● WRITTEN INSTRUCTION:
Go through the material below and copy all lines with "scene".

====== DATA BLOCK ======

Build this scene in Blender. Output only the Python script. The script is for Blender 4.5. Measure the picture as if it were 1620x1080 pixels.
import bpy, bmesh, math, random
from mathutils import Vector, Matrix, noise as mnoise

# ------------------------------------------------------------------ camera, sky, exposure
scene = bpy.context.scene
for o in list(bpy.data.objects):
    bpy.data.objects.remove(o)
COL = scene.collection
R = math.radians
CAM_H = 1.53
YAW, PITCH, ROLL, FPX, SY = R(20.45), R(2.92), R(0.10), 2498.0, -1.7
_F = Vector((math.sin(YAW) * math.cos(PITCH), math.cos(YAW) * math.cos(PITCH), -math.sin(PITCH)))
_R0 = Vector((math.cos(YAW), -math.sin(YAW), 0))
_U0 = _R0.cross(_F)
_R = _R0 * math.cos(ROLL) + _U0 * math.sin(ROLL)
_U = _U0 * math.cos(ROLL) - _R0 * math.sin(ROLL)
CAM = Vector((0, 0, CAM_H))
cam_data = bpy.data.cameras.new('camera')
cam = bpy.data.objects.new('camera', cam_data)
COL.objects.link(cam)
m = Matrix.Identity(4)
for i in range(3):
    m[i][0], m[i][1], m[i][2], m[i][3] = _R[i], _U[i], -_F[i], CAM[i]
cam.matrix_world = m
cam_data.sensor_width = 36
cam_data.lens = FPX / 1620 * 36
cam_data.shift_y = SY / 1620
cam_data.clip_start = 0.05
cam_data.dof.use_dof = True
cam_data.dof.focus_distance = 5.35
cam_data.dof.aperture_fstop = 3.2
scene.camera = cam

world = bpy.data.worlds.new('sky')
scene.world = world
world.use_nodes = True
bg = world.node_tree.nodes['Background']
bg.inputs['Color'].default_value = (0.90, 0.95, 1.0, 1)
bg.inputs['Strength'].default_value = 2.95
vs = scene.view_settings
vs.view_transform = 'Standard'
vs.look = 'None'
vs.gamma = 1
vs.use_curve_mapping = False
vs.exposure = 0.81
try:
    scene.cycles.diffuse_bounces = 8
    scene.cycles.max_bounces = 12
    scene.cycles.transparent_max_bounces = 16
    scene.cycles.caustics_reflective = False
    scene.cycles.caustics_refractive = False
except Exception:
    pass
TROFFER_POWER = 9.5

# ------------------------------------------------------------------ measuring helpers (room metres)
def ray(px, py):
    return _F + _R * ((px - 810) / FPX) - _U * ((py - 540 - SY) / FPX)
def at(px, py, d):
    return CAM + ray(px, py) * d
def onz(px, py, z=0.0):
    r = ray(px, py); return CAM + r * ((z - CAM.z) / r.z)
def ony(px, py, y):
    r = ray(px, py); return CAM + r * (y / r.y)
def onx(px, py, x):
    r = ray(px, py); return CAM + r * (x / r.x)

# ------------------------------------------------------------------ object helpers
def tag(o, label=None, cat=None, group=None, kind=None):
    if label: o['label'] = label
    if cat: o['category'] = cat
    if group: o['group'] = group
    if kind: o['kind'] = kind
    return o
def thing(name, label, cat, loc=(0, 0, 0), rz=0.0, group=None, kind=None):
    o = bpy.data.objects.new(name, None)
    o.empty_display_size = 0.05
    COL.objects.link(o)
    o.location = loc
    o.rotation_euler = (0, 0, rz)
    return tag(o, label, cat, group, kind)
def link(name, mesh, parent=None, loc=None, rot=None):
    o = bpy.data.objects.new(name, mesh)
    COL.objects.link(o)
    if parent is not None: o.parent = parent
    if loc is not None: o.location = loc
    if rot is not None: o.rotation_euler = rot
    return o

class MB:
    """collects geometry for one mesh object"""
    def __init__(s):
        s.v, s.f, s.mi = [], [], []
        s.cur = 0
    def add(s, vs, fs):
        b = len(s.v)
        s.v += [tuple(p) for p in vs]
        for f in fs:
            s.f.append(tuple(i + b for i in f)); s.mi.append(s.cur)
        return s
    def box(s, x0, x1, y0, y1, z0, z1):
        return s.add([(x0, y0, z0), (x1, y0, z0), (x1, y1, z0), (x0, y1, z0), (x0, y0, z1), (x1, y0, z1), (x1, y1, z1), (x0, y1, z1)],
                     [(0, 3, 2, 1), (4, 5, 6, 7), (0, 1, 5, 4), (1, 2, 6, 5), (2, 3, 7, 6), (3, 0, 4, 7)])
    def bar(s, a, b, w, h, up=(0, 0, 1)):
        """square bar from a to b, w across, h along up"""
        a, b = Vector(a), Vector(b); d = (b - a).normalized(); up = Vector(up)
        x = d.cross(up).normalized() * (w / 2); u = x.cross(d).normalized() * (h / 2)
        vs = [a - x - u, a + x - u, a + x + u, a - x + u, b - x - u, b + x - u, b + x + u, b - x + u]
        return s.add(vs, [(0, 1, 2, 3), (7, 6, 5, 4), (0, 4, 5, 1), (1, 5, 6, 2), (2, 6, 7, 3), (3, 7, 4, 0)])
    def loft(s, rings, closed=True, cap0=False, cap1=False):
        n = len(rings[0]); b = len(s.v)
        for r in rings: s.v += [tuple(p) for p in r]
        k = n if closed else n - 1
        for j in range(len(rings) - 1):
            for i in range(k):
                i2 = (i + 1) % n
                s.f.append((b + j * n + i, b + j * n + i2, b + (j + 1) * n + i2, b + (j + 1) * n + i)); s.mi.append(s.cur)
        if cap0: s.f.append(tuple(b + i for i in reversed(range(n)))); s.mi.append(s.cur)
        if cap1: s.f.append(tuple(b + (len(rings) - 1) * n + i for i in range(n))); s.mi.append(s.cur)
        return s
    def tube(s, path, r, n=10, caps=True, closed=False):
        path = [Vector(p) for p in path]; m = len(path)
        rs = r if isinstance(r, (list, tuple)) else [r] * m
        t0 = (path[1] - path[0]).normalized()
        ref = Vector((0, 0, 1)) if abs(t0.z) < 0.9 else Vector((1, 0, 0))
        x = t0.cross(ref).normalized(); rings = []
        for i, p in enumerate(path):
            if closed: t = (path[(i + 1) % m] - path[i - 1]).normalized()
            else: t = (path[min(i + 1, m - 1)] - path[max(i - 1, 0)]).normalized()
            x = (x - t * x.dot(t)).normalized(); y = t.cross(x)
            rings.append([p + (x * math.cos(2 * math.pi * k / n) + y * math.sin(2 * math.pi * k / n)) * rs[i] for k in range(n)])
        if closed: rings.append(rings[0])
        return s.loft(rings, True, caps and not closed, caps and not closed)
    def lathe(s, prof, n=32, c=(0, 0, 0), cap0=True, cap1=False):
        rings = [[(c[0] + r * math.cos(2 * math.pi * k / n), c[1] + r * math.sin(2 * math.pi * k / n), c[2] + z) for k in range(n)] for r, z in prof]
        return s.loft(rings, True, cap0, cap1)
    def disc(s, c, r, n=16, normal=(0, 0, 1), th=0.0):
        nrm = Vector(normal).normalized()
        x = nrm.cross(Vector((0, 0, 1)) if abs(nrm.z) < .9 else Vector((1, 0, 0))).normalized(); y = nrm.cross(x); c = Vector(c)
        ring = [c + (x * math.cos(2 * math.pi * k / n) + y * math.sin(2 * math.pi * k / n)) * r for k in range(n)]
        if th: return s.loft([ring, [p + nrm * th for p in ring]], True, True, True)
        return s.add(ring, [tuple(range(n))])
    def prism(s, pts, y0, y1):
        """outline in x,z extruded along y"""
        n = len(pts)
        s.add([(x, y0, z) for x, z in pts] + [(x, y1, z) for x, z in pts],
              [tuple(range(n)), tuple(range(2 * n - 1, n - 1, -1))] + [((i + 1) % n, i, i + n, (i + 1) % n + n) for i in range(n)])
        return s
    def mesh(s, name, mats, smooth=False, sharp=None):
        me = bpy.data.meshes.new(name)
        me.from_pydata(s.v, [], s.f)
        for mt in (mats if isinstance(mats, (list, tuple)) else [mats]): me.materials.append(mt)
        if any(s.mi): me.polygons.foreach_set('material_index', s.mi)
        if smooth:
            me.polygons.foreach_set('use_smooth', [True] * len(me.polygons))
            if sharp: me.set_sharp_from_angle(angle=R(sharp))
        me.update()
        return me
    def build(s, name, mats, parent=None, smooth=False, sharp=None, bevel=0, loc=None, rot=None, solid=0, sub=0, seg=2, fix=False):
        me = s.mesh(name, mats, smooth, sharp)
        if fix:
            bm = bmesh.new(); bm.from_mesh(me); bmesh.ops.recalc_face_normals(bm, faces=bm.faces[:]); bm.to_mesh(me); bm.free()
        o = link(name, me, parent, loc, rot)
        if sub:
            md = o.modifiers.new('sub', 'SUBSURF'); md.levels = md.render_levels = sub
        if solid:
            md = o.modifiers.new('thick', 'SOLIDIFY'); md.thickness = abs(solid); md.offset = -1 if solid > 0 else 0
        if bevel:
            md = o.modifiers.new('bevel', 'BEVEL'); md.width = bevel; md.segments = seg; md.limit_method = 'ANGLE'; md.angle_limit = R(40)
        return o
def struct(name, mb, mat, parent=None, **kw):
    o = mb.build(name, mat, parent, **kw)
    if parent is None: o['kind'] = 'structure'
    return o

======

● THE SOLUTION:
Build this scene in Blender. Output only the Python script. The script is for Blender 4.5. Measure the picture as if it were 1620x1080 pixels.
scene = bpy.context.scene
COL = scene.collection
scene.camera = cam
scene.world = world
vs = scene.view_settings
    scene.cycles.diffuse_bounces = 8
    scene.cycles.max_bounces = 12
    scene.cycles.transparent_max_bounces = 16
    scene.cycles.caustics_reflective = False
    scene.cycles.caustics_refractive = False